Tuesday, 28 June 2016

Forgiveness

Forgiveness is sacred. It's the turning back to your God from transgressions. You remember some, forget some yet they are all recorded. When i think about forgiveness, i think about about others, all those that have caused me harm, hurt me in some way. The power of self i guess. Then when dwell on all that has happened i think about devine law, recognise that the harm was the will of my God too. He allowed it to happened so in reality, i have been caused no harm. 

I have a firm belief in the hands of people being used to perform the miracles of my God, so why do i have the right to feel wronged. Tonight, i forgive, not because i feel sorry for myself or i have been told to relieve myself of the burdens i carry, in the form of pain, but because its not my chart to keep score. One judge! 

So now tonight, the focus is on my repentence. No one is perfect - not even the girl in headscarf. Tonight i turn back, not to go backwards, but forwards. In order to move forwards i feel devine help is required. You cant request help unless you clean the past misgivings. 

Forgiveness is journey, a journey back to the God who created you. He created perfection, which i tarnished, broke, dirtied and desecrated. 

Rabb translates to nourisher. Think about nourishment - automatically thinks about food. So within food, there are categories, there's healthy food, there's good food, bad food and junk food. Depending on what i eat, and the level of nourishment within that food will lead to my level of nourishment.

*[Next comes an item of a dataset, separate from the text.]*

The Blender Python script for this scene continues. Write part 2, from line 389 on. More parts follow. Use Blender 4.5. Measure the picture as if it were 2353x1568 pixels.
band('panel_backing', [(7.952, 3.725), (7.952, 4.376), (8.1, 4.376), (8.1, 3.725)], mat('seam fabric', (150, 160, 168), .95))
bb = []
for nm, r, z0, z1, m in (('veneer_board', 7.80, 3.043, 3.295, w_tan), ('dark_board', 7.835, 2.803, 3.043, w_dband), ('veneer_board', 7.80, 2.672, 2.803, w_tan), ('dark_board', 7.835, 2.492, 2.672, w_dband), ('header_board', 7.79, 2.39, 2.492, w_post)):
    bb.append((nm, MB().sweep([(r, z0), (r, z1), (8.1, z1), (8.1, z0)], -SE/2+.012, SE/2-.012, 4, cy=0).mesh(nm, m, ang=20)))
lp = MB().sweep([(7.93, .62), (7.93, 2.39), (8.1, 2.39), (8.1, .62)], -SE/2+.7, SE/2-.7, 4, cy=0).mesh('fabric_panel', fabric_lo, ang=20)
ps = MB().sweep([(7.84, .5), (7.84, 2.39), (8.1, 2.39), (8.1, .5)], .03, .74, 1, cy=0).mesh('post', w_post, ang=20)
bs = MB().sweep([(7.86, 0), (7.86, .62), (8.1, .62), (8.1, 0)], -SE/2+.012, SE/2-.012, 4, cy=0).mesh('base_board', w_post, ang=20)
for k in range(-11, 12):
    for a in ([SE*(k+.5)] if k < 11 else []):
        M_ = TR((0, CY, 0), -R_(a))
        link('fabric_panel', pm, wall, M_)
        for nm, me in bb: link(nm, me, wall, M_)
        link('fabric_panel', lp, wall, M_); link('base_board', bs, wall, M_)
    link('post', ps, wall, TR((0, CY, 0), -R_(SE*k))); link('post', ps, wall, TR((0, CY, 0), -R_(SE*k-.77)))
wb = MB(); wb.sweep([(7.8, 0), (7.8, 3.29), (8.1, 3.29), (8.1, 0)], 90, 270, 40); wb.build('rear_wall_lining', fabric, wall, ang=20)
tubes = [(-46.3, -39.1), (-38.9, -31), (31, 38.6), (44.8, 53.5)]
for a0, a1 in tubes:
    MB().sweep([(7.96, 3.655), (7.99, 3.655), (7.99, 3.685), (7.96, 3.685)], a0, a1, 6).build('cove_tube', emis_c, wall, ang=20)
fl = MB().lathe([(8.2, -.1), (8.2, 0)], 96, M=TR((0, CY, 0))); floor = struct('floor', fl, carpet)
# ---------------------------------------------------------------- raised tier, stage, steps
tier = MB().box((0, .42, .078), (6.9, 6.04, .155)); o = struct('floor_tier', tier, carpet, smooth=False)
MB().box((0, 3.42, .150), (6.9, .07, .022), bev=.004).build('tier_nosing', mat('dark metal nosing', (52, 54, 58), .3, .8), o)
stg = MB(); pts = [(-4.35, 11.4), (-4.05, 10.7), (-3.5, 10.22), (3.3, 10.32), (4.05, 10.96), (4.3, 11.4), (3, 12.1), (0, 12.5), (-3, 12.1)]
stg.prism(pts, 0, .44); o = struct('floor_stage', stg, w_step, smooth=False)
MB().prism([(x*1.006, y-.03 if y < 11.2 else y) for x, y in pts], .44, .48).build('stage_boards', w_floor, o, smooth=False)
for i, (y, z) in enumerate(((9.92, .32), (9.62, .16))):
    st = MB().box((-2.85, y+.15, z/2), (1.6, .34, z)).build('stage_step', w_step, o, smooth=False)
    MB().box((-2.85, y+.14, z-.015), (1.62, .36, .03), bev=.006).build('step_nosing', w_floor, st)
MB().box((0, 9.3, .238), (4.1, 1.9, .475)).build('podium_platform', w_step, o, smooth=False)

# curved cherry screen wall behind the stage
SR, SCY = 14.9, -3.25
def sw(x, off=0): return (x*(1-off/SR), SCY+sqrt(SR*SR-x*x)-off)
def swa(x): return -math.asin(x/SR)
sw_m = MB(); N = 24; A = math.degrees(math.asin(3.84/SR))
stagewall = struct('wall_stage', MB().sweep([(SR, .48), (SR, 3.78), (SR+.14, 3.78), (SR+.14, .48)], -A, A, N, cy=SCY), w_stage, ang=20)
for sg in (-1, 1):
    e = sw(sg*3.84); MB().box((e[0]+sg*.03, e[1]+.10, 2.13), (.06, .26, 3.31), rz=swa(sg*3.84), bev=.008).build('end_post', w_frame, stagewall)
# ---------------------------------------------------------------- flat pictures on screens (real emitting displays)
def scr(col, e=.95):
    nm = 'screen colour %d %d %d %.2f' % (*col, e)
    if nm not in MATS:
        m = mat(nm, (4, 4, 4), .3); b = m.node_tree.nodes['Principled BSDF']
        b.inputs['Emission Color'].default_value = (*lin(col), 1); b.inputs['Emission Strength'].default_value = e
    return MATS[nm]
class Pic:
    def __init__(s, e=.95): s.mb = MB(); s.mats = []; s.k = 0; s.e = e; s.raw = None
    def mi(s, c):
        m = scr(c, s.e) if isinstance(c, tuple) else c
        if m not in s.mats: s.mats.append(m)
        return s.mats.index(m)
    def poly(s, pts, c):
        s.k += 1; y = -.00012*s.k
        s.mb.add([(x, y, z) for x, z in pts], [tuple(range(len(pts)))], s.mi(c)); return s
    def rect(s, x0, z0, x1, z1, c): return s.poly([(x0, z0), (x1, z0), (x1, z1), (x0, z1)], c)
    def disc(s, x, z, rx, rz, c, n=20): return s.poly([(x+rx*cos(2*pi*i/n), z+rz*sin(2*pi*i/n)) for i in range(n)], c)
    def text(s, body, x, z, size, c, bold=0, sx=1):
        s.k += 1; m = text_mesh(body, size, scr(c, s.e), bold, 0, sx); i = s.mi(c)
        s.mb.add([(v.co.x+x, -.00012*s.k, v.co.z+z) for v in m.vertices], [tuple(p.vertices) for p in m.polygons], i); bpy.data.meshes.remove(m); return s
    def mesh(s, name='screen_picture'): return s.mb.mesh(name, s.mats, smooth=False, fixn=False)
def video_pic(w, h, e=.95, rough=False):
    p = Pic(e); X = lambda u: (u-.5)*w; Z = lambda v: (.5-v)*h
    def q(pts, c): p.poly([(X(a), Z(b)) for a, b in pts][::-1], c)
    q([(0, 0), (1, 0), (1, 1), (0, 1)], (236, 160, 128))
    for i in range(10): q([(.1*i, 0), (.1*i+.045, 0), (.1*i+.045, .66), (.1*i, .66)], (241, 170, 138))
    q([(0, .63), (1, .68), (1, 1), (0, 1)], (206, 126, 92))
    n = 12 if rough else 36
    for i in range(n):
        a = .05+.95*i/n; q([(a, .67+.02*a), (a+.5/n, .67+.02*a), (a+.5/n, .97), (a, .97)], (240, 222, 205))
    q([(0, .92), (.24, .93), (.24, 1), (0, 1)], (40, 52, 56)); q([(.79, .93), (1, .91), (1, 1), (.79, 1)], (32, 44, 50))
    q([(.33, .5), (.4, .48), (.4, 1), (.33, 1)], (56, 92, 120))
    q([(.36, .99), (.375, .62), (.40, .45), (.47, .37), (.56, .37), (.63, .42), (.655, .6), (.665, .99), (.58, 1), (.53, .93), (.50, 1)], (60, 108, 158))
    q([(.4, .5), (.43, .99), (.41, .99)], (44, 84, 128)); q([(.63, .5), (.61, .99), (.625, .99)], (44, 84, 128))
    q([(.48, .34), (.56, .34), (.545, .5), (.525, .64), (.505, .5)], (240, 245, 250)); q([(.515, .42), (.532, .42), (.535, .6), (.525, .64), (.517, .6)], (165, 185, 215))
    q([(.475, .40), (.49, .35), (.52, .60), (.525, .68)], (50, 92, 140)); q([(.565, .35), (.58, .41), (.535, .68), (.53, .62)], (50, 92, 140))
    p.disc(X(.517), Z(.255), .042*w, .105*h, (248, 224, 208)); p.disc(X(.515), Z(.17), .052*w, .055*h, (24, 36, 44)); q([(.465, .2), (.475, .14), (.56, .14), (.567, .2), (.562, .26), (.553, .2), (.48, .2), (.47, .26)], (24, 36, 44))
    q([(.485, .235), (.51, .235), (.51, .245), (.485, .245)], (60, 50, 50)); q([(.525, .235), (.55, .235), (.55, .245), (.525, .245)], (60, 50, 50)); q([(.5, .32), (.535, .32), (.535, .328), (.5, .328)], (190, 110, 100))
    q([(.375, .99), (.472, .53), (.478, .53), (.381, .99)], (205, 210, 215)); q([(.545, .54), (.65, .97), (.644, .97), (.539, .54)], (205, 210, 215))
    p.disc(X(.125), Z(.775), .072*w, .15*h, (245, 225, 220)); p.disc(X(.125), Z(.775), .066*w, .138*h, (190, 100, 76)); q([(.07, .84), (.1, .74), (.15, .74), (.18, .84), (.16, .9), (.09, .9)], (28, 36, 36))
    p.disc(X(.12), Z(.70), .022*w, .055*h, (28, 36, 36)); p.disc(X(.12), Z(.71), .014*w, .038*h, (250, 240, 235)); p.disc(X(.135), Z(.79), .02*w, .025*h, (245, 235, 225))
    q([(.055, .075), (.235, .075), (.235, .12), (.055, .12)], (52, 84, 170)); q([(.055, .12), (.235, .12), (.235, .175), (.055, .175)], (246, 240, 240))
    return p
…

Now when i look at my Rabb, depending on what i take from Him, request, believe and trust, thats what i will see within me. 

I can only take what is my capacity, when i hold sin (go against devine laws) i fill myself with what is not good. Lowering my capacity. Then i turn to Him and i make requests, im full to near capacity with sin, so i have less space for devine blessings. When i beg and beseech forgiveness i free up capacity to receive.